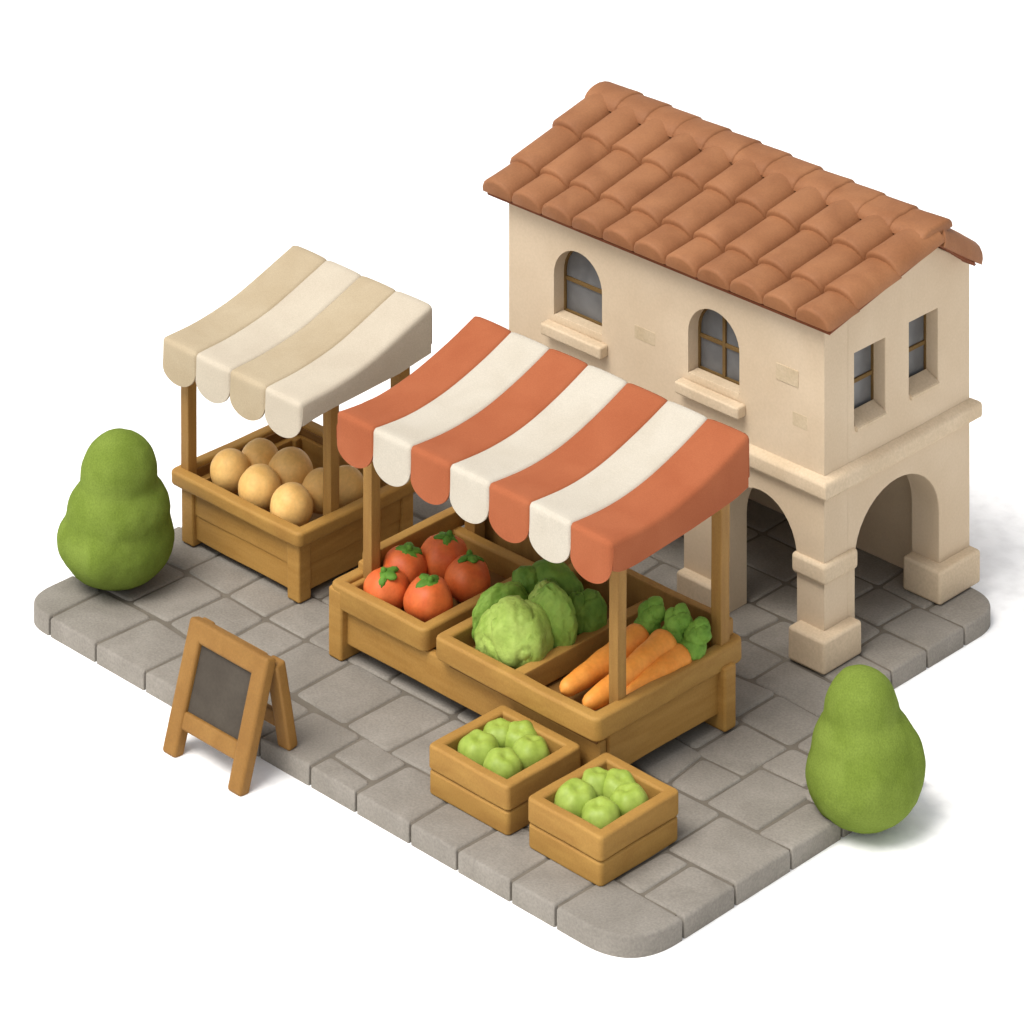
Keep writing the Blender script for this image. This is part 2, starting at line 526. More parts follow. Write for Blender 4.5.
# roof: clay deck and three courses of barrel tiles each side
EY, EZ = 4.89, 3.775
RY, RZ = 6.74, 4.31
BY, BZ = 7.43, 3.735
RX0, RX1 = -6.70, -1.70
f = bmesh.new()
def deck(bm, ya, za, yb, zb, th):
    t = bmesh.new()
    rows = []
    for x in (RX0 + .03, RX1 - .03):
        rows.append([t.verts.new((x, y, z)) for y, z in ((ya, za), (yb, zb), (yb, zb - th), (ya, za - th))])
    for i in range(4):
        j = (i + 1) % 4
        t.faces.new((rows[0][i], rows[0][j], rows[1][j], rows[1][i]))
    t.faces.new(rows[0]); t.faces.new(list(reversed(rows[1])))
    bmesh.ops.recalc_face_normals(t, faces=t.faces[:])
    bmesh.ops.bevel(t, geom=t.edges[:], offset=.015, segments=2, affect='EDGES')
    join(bm, t)
deck(f, EY + .03, EZ + .02, RY, RZ + .02, .05)
deck(f, BY - .08, BZ + .03, RY + .004, RZ + .02, .05)
roof = obj('roof', f, M['underroof'], house)

def barrel(bm, origin, along, side, up, L, w0, w1, h0, h1, nose=0.03, na=10):
    """one half-barrel tile: from its lower end (origin) up the slope"""
    t = bmesh.new()
    st = [(0.0, .86, .80), (nose * .35, .95, .93), (nose, 1, 1), (L * .35, 1, 1), (L * .7, 1, 1), (L, 1, 1)]
    rows = []
    for s, kw_, kh in st:
        fr = s / L
        w = (w0 + (w1 - w0) * fr) / 2 * kw_
        h = (h0 + (h1 - h0) * fr) * kh
        row = []
        for k in range(na + 1):
            a = math.pi * k / na
            ca, sa = math.cos(a), math.sin(a)
            ca = math.copysign(abs(ca) ** .9, ca)
            row.append(t.verts.new(wob(origin + along * s + side * (w * ca) + up * (h * sa), .005, 1.6)))
        rows.append(row)
    for a, c in zip(rows, rows[1:]):
        for i in range(na):
            t.faces.new((a[i], c[i], c[i + 1], a[i + 1]))
    for a, c in zip(rows, rows[1:]):
        t.faces.new((a[0], a[-1], c[-1], c[0]))
    t.faces.new(rows[0]); t.faces.new(list(reversed(rows[-1])))
    bmesh.ops.recalc_face_normals(t, faces=t.faces[:])
    join(bm, t)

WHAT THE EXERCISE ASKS
Starting at the first line of the material, output exactly the lines up to and including the one with "roof = obj('roof', f, M['underroof'], house)". Do not include the pictures.

TASK RESPONSE
Keep writing the Blender script for this image. This is part 2, starting at line 526. More parts follow. Write for Blender 4.5.
# roof: clay deck and three courses of barrel tiles each side
EY, EZ = 4.89, 3.775
RY, RZ = 6.74, 4.31
BY, BZ = 7.43, 3.735
RX0, RX1 = -6.70, -1.70
f = bmesh.new()
def deck(bm, ya, za, yb, zb, th):
    t = bmesh.new()
    rows = []
    for x in (RX0 + .03, RX1 - .03):
        rows.append([t.verts.new((x, y, z)) for y, z in ((ya, za), (yb, zb), (yb, zb - th), (ya, za - th))])
    for i in range(4):
        j = (i + 1) % 4
        t.faces.new((rows[0][i], rows[0][j], rows[1][j], rows[1][i]))
    t.faces.new(rows[0]); t.faces.new(list(reversed(rows[1])))
    bmesh.ops.recalc_face_normals(t, faces=t.faces[:])
    bmesh.ops.bevel(t, geom=t.edges[:], offset=.015, segments=2, affect='EDGES')
    join(bm, t)
deck(f, EY + .03, EZ + .02, RY, RZ + .02, .05)
deck(f, BY - .08, BZ + .03, RY + .004, RZ + .02, .05)
roof = obj('roof', f, M['underroof'], house)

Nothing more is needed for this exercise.